#### TO BE DONE:
Your task is to quote, unchanged, only the lines from the one with "(.09, .11, .05))], .15, .5)" through the one with "(.32, .36, .12))], .2, .4)", both ends included.

__________

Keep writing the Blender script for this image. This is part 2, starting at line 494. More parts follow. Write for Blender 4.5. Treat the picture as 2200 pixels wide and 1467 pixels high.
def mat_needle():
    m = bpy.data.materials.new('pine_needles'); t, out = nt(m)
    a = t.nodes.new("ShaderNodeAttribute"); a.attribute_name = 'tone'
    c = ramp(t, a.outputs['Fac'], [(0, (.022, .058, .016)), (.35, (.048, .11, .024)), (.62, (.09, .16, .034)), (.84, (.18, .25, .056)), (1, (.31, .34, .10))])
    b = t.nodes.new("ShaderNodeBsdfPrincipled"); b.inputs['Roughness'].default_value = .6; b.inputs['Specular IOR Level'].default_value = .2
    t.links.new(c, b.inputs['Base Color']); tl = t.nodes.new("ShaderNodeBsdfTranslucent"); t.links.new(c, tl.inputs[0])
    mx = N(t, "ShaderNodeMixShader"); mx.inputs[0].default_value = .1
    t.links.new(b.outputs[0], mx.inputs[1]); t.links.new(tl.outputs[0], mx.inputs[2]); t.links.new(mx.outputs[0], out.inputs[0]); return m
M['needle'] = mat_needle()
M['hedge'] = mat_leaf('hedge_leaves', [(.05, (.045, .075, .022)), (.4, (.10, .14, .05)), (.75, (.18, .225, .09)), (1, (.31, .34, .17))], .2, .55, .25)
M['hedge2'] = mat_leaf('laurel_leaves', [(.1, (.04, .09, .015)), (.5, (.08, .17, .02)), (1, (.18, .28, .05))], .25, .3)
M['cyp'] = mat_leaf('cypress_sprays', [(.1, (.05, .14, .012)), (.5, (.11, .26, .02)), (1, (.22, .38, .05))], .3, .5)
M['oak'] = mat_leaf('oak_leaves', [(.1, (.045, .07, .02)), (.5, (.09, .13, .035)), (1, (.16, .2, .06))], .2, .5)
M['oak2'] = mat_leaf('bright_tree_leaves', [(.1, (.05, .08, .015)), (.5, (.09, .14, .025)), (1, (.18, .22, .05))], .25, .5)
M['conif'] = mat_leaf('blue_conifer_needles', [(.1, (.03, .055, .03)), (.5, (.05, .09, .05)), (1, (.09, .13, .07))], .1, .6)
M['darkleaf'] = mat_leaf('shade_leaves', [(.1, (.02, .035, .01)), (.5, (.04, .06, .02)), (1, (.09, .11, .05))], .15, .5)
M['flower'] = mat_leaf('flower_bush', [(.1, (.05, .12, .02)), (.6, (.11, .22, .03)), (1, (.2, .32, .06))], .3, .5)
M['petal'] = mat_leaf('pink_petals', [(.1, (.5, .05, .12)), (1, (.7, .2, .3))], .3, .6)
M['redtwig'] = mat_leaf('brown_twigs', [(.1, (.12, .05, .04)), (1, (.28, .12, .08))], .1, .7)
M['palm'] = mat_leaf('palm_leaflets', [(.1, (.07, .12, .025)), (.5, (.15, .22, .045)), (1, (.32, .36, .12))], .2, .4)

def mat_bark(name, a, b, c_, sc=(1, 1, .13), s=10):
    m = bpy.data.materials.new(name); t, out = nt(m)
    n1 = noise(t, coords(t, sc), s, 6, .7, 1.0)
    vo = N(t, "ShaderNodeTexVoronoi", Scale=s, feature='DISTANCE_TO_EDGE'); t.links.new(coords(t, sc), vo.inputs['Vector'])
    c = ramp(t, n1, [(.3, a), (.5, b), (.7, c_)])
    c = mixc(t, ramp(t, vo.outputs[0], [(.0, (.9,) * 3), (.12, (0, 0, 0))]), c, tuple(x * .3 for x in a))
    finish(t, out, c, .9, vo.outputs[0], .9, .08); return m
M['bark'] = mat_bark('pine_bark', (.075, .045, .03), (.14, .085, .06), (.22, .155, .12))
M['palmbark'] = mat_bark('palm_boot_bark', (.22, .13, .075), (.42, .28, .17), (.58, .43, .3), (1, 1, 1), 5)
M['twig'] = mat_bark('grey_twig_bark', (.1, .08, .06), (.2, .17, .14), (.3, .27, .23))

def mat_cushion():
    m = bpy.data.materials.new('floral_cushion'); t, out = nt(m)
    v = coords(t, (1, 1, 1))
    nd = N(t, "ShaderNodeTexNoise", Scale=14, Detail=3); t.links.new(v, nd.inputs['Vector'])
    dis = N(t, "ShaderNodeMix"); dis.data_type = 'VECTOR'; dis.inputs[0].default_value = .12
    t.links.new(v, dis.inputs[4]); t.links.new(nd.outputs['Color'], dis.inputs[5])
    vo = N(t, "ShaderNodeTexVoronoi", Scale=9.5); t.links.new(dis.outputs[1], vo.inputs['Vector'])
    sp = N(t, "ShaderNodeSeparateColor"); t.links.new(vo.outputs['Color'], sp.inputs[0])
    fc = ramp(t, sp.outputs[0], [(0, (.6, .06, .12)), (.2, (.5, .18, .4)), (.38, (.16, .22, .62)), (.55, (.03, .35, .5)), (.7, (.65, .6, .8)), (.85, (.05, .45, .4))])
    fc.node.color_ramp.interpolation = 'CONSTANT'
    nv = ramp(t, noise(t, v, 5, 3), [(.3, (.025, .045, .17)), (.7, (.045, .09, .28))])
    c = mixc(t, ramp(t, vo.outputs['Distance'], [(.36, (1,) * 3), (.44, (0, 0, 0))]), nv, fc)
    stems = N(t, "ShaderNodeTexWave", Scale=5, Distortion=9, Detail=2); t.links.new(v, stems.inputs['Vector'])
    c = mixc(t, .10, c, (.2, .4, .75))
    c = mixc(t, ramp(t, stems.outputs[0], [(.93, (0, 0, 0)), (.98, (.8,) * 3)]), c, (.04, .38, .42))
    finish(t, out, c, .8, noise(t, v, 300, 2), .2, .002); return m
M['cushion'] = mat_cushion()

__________

#### OUTPUT FOR THIS EXERCISE:
M['darkleaf'] = mat_leaf('shade_leaves', [(.1, (.02, .035, .01)), (.5, (.04, .06, .02)), (1, (.09, .11, .05))], .15, .5)
M['flower'] = mat_leaf('flower_bush', [(.1, (.05, .12, .02)), (.6, (.11, .22, .03)), (1, (.2, .32, .06))], .3, .5)
M['petal'] = mat_leaf('pink_petals', [(.1, (.5, .05, .12)), (1, (.7, .2, .3))], .3, .6)
M['redtwig'] = mat_leaf('brown_twigs', [(.1, (.12, .05, .04)), (1, (.28, .12, .08))], .1, .7)
M['palm'] = mat_leaf('palm_leaflets', [(.1, (.07, .12, .025)), (.5, (.15, .22, .045)), (1, (.32, .36, .12))], .2, .4)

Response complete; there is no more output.